• [Task material]
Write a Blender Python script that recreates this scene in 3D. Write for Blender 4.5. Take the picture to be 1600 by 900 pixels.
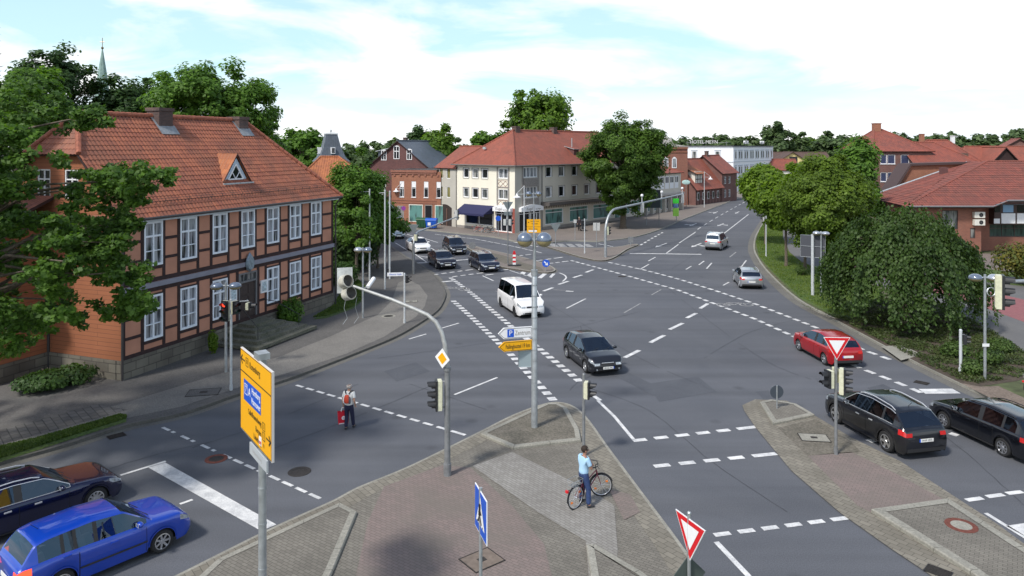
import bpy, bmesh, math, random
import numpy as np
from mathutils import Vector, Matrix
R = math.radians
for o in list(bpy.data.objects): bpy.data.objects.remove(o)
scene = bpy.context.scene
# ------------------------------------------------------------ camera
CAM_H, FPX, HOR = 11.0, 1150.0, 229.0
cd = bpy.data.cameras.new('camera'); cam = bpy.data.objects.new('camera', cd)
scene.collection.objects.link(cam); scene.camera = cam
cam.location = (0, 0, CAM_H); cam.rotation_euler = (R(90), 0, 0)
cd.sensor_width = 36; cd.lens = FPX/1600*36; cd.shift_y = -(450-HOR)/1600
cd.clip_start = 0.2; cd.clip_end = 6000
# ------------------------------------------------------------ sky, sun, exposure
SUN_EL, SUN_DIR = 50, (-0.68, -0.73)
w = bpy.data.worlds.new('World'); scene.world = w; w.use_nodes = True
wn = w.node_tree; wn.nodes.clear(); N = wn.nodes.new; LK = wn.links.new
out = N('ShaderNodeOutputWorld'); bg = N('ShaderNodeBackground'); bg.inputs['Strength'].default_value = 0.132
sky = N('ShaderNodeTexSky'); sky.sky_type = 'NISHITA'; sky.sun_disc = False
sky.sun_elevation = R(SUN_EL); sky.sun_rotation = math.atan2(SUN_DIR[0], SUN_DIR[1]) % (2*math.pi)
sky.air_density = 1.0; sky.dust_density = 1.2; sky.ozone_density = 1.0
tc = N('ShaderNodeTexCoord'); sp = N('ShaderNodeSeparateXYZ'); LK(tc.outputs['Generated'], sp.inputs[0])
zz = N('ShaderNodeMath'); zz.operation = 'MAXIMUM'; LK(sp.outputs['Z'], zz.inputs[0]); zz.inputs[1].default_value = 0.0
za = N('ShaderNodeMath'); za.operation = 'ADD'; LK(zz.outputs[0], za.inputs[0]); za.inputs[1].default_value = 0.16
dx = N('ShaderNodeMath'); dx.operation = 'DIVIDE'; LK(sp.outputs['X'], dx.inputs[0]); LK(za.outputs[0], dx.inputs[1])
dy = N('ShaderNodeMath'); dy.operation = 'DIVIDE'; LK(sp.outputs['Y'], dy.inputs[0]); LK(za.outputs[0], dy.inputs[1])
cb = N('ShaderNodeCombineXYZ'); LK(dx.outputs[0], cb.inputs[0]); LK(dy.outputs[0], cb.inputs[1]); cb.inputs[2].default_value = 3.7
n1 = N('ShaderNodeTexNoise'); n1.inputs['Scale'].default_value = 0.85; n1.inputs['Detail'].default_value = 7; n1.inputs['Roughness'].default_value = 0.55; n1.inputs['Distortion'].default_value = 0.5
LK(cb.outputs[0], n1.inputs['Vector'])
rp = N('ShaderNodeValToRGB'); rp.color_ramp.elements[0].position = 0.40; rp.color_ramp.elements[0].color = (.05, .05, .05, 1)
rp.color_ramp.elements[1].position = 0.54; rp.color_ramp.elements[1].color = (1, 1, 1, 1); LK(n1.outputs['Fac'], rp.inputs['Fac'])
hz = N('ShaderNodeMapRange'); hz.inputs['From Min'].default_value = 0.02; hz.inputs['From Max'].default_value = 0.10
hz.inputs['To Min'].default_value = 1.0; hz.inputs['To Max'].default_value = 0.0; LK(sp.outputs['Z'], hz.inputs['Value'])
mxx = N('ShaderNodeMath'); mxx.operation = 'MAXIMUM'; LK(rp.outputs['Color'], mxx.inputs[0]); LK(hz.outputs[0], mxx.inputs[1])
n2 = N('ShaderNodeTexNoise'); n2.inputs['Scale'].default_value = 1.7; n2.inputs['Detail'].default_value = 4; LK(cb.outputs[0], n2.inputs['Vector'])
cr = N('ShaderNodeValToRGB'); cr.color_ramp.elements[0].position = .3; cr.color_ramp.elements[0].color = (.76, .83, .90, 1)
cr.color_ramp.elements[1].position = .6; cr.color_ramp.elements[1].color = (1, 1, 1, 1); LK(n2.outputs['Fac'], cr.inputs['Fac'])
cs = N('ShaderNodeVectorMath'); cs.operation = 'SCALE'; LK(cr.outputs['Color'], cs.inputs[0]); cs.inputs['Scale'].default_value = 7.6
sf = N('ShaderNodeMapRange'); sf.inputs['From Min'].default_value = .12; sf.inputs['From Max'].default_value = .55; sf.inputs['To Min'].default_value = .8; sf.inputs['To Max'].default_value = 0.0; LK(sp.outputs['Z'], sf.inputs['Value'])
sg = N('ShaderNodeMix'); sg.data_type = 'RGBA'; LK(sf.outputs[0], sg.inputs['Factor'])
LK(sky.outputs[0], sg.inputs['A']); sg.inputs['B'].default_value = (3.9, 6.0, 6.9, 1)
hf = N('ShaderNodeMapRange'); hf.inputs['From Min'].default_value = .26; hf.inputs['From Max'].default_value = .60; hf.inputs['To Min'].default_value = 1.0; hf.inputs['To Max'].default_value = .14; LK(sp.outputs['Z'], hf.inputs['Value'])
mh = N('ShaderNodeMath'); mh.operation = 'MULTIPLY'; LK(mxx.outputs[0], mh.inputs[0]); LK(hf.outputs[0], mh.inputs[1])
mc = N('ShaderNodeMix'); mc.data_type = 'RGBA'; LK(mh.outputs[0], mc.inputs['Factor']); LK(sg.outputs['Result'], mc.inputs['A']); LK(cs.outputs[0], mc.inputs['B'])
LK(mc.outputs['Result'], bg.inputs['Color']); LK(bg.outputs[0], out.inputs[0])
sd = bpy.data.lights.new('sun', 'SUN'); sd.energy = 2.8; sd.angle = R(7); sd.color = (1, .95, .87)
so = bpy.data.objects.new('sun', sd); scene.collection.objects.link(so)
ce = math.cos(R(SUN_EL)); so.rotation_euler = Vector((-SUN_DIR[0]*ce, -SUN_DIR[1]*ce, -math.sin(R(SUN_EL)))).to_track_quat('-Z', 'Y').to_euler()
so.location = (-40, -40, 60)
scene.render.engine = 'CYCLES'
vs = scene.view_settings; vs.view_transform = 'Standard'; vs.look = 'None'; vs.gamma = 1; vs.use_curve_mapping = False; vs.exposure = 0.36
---
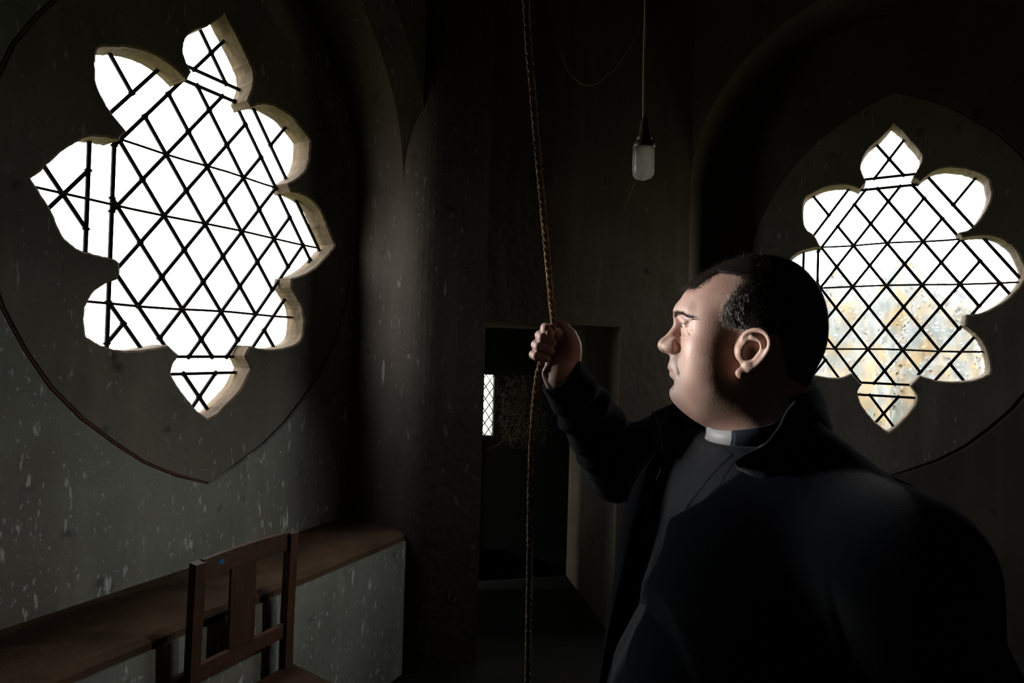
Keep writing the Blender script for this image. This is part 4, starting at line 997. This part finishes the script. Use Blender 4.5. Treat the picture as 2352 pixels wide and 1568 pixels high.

• [What the task requires]
Collect each line of the entries that has the word "this", copying it in full.

• [Output of the task]
Write a Blender Python script that recreates this scene in 3D. Write for Blender 4.5. Take the picture to be 1600 by 900 pixels.
Keep writing the Blender script for this image. This is part 4, starting at line 997. This part finishes the script. Use Blender 4.5. Treat the picture as 2352 pixels wide and 1568 pixels high.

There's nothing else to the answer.